My suggestions:
Lightly gate the snare (you should do this anyway). Don't go for (-inf), but more like -30db. That noise will get lost in the mix anyways and the snare won't sound... well... gated.
Compression: 4:1 is a good start. If your signal is peaking around -15dbfs I'd set threshold around -22dbfs and add about 6db of gain. Set attack about 45ms and release around 75-125ms. Typical snare settings.
EQ: Maybe +3db at 100hz, -3db around 600hz, +1.5 around 1.2khz (too much here and it can get boxy), and probably +3db at 5khz (fairly wide).
Reverb: I'd give about 100ms pre-delay, about 300ms decay time and choose a fairly tight room sound. Try to minimize the early reflections and aim for just getting a hint of 'verb tail. I'd set the wet/dry to about 15-20% and no more. You want some vibe, not to recreate the 80's.
Personally I do a few off the wall things with my drums that get good results. Keep in mind I have almost
unlimited power in ProTools because I'm working on a HD system with a core card and 7 accel cards! Here's the drum tracks from this weekend's session:
Track 1 : Kick
Track 2 : Snare
Track 3 : Overhead L
Track 4 : Overhead R
Track 5 : High Tom
Track 6 : Floor Tom
Track 7 : Room Mic (Omni)
Track 8 : High Hat
I threw the following TDM's/plugins on these tracks:
Track 1 : Kick - gate, compression, EQ
Track 2 : Snare - gate, compression, EQ, touch of 'verb
Track 7 : Room Mic - EQ (subtractive--took out some midrange)
Track 8 : High Hat - compression, EQ
Then I did some bussing for stereo TDM's:
Buss 1 : Toms - High Tom, Floor Tom (compression, EQ)

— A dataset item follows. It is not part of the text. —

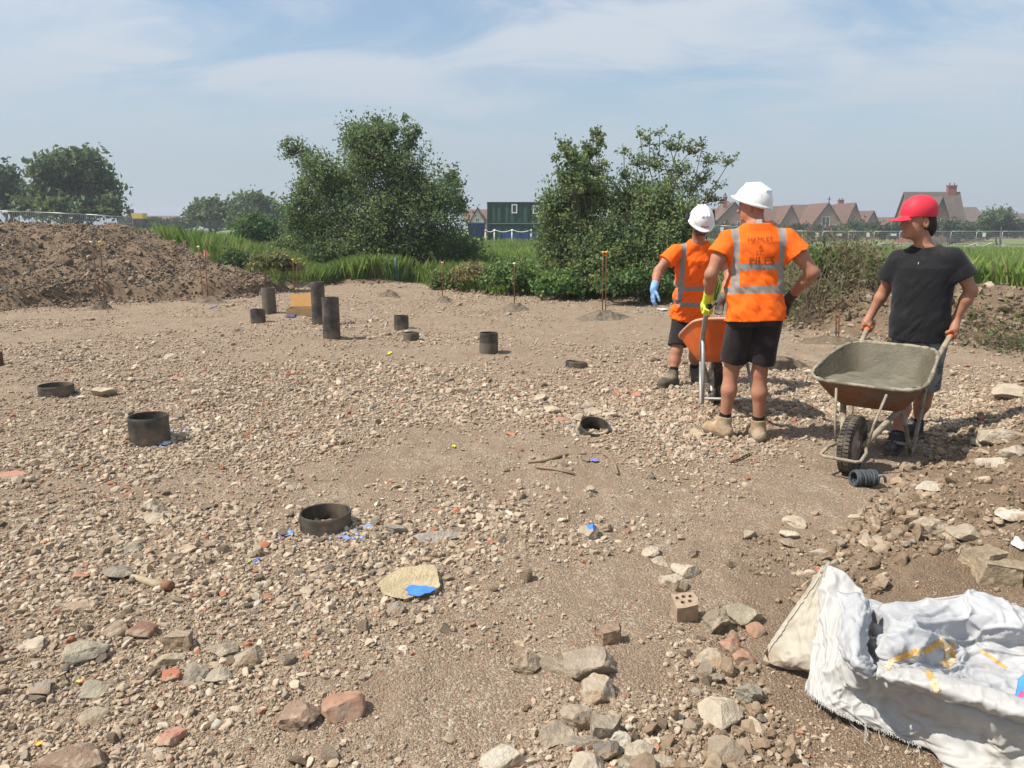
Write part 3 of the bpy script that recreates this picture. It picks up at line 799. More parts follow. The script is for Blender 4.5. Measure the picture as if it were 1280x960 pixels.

Buss 2 : Overheads - OH L, OH R, Room (compression, EQ, reverb)
I created the following *stereo* aux busses in ProTools to mix in to thicken things up:
Aux 1 : Drums - Kick, Snare, both Toms (compression--and a ton of it, McDSP Analog Channel)
Aux 2 : Overheads - OH L, OH R, Omni, High Hat (compression, lighter than the other drums--mostly for balance)
In general I am aiming for big, fat rock drums but fairly light cymbals that don't pump and breath or sound too compressed. I like to control the amounts seperately. I don't buss the high hat with the rest of the cymbals because it can "pull the compression" down and make the hat too loud compared to the cymbals--which should be louder IMHO.
Note that I'm getting 90% of my reverb from what I do to the overhead buss. The rest is a bit on the snare because, well... a close-mic'd snare sounds stupid without a touch of reverb (I use the same parameters as the OH reverb, but no early reflections, a little more delay time and a less wetness).